**Task**
Drop the images; return everything else in the listing below exactly.

::: Recorded information

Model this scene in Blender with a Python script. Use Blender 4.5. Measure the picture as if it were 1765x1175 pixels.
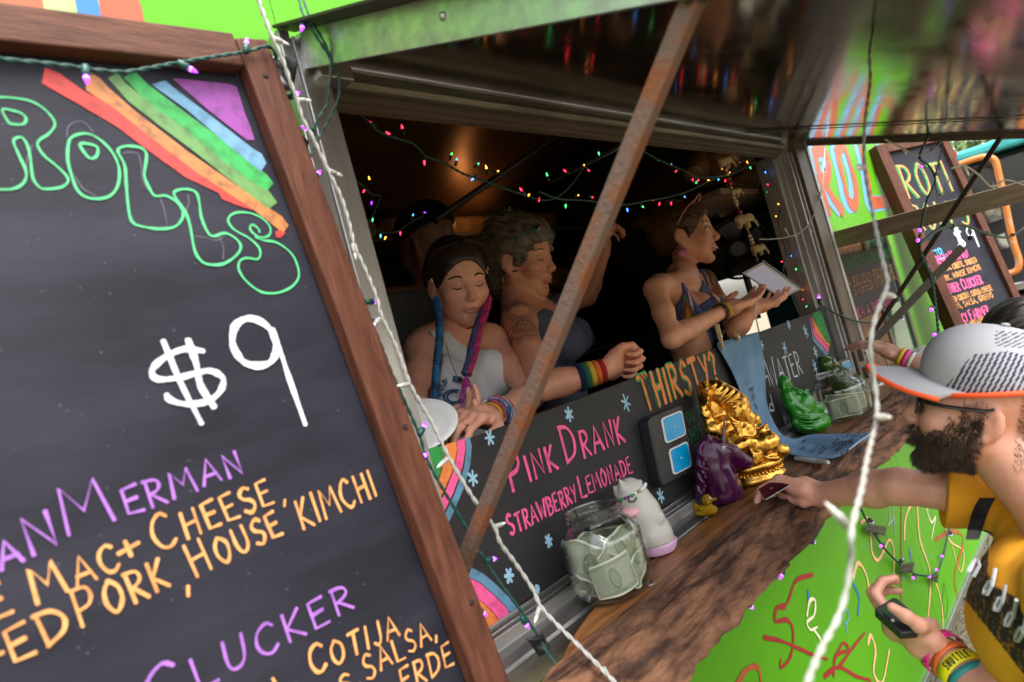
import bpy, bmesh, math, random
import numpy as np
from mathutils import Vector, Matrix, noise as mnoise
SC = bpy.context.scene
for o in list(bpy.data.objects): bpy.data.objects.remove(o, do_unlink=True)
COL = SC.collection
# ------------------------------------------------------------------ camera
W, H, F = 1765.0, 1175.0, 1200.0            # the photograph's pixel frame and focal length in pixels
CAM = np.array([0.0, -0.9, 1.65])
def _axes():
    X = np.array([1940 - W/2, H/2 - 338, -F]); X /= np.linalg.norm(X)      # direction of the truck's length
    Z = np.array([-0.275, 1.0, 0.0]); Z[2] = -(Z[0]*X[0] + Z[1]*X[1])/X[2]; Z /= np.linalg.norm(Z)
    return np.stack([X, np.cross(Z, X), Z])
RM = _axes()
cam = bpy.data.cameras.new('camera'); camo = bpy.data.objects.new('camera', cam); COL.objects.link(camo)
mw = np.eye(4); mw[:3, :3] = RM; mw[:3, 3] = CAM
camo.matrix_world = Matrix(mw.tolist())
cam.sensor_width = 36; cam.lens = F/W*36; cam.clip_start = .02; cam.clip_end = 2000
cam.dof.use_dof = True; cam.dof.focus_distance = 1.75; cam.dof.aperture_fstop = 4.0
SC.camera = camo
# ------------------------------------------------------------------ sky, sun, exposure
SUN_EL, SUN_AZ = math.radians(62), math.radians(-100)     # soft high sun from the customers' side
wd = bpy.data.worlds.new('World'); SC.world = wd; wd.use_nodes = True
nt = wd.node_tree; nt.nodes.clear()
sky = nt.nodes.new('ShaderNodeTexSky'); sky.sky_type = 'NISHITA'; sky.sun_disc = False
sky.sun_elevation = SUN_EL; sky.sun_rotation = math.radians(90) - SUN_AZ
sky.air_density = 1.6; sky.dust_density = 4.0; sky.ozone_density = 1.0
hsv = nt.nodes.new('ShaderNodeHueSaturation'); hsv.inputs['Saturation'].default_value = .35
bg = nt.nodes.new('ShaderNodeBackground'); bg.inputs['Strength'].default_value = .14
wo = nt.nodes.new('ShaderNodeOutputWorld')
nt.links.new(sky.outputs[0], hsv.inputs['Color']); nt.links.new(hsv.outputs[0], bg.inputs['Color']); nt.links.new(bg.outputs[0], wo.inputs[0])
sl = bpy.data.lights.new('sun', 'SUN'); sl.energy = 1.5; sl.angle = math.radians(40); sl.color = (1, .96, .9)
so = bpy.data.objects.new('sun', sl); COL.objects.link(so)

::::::

**Written reply**
Model this scene in Blender with a Python script. Use Blender 4.5. Measure the picture as if it were 1765x1175 pixels.
import bpy, bmesh, math, random
import numpy as np
from mathutils import Vector, Matrix, noise as mnoise
SC = bpy.context.scene
for o in list(bpy.data.objects): bpy.data.objects.remove(o, do_unlink=True)
COL = SC.collection
# ------------------------------------------------------------------ camera
W, H, F = 1765.0, 1175.0, 1200.0            # the photograph's pixel frame and focal length in pixels
CAM = np.array([0.0, -0.9, 1.65])
def _axes():
    X = np.array([1940 - W/2, H/2 - 338, -F]); X /= np.linalg.norm(X)      # direction of the truck's length
    Z = np.array([-0.275, 1.0, 0.0]); Z[2] = -(Z[0]*X[0] + Z[1]*X[1])/X[2]; Z /= np.linalg.norm(Z)
    return np.stack([X, np.cross(Z, X), Z])
RM = _axes()
cam = bpy.data.cameras.new('camera'); camo = bpy.data.objects.new('camera', cam); COL.objects.link(camo)
mw = np.eye(4); mw[:3, :3] = RM; mw[:3, 3] = CAM
camo.matrix_world = Matrix(mw.tolist())
cam.sensor_width = 36; cam.lens = F/W*36; cam.clip_start = .02; cam.clip_end = 2000
cam.dof.use_dof = True; cam.dof.focus_distance = 1.75; cam.dof.aperture_fstop = 4.0
SC.camera = camo
# ------------------------------------------------------------------ sky, sun, exposure
SUN_EL, SUN_AZ = math.radians(62), math.radians(-100)     # soft high sun from the customers' side
wd = bpy.data.worlds.new('World'); SC.world = wd; wd.use_nodes = True
nt = wd.node_tree; nt.nodes.clear()
sky = nt.nodes.new('ShaderNodeTexSky'); sky.sky_type = 'NISHITA'; sky.sun_disc = False
sky.sun_elevation = SUN_EL; sky.sun_rotation = math.radians(90) - SUN_AZ
sky.air_density = 1.6; sky.dust_density = 4.0; sky.ozone_density = 1.0
hsv = nt.nodes.new('ShaderNodeHueSaturation'); hsv.inputs['Saturation'].default_value = .35
bg = nt.nodes.new('ShaderNodeBackground'); bg.inputs['Strength'].default_value = .14
wo = nt.nodes.new('ShaderNodeOutputWorld')
nt.links.new(sky.outputs[0], hsv.inputs['Color']); nt.links.new(hsv.outputs[0], bg.inputs['Color']); nt.links.new(bg.outputs[0], wo.inputs[0])
sl = bpy.data.lights.new('sun', 'SUN'); sl.energy = 1.5; sl.angle = math.radians(40); sl.color = (1, .96, .9)
so = bpy.data.objects.new('sun', sl); COL.objects.link(so)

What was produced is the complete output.